─── DATA FOR THIS TASK

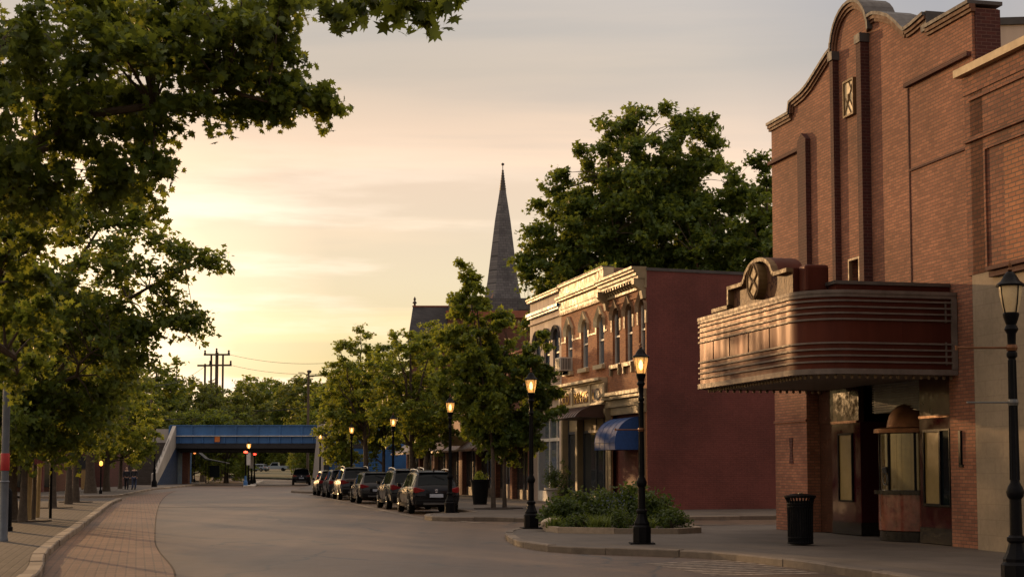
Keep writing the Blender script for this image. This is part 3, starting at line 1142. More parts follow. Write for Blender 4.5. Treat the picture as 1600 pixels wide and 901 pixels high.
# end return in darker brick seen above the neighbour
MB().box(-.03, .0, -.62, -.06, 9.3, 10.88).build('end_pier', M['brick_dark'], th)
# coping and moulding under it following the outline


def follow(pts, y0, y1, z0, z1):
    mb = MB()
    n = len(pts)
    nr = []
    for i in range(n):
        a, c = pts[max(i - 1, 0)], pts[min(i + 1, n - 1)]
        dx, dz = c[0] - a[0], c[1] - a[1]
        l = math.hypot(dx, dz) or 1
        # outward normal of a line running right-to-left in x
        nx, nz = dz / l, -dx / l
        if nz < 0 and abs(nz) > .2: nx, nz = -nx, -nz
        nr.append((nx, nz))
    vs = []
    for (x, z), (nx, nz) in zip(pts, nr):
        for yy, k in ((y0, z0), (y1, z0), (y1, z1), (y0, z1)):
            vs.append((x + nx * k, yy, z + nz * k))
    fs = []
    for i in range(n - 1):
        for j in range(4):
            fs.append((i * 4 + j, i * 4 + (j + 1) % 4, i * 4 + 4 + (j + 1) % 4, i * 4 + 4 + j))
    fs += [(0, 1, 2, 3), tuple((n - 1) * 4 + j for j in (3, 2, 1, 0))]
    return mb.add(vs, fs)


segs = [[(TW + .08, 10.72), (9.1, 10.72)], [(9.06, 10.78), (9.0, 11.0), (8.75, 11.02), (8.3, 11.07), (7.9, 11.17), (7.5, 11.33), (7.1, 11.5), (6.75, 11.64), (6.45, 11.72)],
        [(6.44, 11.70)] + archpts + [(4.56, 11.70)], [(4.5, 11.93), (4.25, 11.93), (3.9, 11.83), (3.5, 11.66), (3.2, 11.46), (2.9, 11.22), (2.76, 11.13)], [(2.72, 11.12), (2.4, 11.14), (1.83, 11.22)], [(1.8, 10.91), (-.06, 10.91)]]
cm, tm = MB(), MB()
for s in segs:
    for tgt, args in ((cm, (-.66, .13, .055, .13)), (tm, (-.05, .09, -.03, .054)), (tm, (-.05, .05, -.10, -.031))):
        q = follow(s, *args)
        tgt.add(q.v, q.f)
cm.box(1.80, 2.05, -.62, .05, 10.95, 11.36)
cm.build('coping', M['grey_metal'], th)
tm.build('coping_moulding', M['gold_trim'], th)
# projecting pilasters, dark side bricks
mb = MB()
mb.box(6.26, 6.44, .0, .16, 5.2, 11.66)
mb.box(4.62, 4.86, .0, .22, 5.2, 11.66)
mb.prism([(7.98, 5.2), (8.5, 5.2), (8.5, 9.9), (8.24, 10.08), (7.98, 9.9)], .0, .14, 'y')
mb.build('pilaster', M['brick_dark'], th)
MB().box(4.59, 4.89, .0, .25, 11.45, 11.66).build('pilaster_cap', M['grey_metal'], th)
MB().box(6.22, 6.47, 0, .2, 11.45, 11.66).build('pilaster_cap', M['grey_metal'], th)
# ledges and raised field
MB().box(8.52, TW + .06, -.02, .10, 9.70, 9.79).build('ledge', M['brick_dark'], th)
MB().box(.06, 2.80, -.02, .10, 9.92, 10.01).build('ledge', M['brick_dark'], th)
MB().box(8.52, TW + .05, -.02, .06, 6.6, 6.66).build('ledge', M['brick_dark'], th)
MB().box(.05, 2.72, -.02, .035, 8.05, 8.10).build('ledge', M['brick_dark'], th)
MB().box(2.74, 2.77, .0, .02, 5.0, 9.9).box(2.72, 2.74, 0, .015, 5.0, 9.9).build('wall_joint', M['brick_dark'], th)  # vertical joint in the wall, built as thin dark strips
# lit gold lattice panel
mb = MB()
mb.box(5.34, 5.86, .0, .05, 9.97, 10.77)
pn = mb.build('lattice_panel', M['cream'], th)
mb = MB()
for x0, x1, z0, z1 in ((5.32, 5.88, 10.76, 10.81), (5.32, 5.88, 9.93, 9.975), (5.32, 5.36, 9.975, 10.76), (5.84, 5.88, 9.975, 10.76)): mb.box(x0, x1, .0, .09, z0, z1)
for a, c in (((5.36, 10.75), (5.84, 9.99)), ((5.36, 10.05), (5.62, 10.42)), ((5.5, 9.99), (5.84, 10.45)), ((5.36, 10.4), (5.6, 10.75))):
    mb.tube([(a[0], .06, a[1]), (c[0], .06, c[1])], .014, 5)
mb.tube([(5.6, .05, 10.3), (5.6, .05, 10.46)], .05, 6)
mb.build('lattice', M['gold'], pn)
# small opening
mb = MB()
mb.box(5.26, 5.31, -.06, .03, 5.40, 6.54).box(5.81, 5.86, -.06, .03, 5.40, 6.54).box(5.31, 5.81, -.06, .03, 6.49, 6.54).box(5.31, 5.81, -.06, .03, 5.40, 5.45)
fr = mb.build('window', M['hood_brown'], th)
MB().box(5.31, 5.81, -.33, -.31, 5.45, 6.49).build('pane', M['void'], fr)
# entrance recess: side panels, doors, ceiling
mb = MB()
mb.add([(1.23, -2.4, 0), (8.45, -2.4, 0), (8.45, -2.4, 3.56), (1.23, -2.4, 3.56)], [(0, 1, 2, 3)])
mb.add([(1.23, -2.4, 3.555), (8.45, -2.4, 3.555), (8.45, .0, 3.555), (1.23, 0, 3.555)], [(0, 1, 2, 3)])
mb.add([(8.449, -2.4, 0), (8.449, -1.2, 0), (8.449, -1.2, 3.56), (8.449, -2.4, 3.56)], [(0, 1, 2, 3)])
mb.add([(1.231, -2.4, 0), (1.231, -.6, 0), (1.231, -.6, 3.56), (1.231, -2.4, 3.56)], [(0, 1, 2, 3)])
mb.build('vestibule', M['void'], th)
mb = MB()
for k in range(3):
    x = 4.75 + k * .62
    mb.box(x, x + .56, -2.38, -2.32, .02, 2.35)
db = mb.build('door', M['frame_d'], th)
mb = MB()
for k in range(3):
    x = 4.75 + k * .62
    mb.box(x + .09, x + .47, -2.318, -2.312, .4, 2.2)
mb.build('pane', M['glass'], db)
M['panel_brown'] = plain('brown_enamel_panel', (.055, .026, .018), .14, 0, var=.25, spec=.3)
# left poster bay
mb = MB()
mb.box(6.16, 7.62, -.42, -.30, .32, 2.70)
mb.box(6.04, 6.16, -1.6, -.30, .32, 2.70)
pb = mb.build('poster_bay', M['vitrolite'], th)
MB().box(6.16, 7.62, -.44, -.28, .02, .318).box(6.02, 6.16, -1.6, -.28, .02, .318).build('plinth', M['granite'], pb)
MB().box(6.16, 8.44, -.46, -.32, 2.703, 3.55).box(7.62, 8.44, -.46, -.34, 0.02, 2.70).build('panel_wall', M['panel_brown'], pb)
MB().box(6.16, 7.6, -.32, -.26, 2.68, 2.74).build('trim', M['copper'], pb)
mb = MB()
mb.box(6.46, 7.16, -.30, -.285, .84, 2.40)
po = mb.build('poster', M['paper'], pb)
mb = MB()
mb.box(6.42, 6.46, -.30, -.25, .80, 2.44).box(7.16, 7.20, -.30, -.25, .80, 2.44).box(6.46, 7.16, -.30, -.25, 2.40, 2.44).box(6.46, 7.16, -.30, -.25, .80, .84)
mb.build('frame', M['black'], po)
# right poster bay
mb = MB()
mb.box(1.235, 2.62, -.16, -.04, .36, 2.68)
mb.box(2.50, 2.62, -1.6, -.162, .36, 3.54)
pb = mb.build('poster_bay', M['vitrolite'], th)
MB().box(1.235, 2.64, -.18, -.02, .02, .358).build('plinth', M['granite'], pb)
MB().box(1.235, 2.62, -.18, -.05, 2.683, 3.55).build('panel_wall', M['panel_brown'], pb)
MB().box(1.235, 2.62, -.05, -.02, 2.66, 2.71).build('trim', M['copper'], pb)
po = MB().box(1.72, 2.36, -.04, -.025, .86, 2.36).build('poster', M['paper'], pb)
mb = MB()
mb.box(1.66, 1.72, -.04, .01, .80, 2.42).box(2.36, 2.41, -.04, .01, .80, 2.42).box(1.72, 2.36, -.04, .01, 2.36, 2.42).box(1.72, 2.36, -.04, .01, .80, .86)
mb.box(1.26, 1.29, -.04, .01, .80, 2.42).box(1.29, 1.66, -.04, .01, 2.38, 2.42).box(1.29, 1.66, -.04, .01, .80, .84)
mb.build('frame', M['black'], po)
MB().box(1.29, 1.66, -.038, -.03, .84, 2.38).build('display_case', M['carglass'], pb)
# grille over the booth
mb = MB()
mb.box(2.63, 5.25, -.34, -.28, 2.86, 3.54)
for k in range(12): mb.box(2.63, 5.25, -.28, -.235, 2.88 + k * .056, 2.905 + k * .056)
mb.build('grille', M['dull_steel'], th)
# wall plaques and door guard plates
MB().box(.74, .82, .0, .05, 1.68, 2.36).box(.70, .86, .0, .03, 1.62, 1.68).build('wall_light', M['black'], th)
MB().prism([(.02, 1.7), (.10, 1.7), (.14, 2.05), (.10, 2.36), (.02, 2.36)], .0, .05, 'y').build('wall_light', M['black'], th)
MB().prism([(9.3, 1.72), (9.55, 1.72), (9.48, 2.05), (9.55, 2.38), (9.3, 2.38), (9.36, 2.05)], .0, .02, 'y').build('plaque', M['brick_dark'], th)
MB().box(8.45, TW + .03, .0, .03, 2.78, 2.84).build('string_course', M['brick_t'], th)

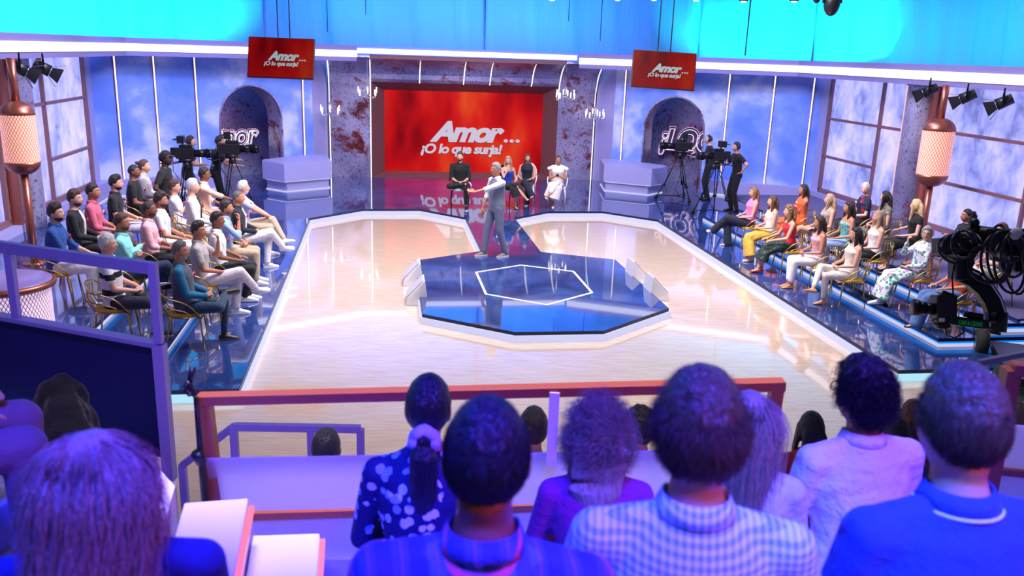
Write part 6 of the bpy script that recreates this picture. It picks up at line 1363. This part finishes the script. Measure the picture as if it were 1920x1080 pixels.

──────

TASK OBJECTIVE
From the first line above through the line containing "# coping and", copy everything exactly, without the pictures.

RIGHT ANSWER
Keep writing the Blender script for this image. This is part 3, starting at line 1142. More parts follow. Write for Blender 4.5. Treat the picture as 1600 pixels wide and 901 pixels high.
# end return in darker brick seen above the neighbour
MB().box(-.03, .0, -.62, -.06, 9.3, 10.88).build('end_pier', M['brick_dark'], th)
# coping and moulding under it following the outline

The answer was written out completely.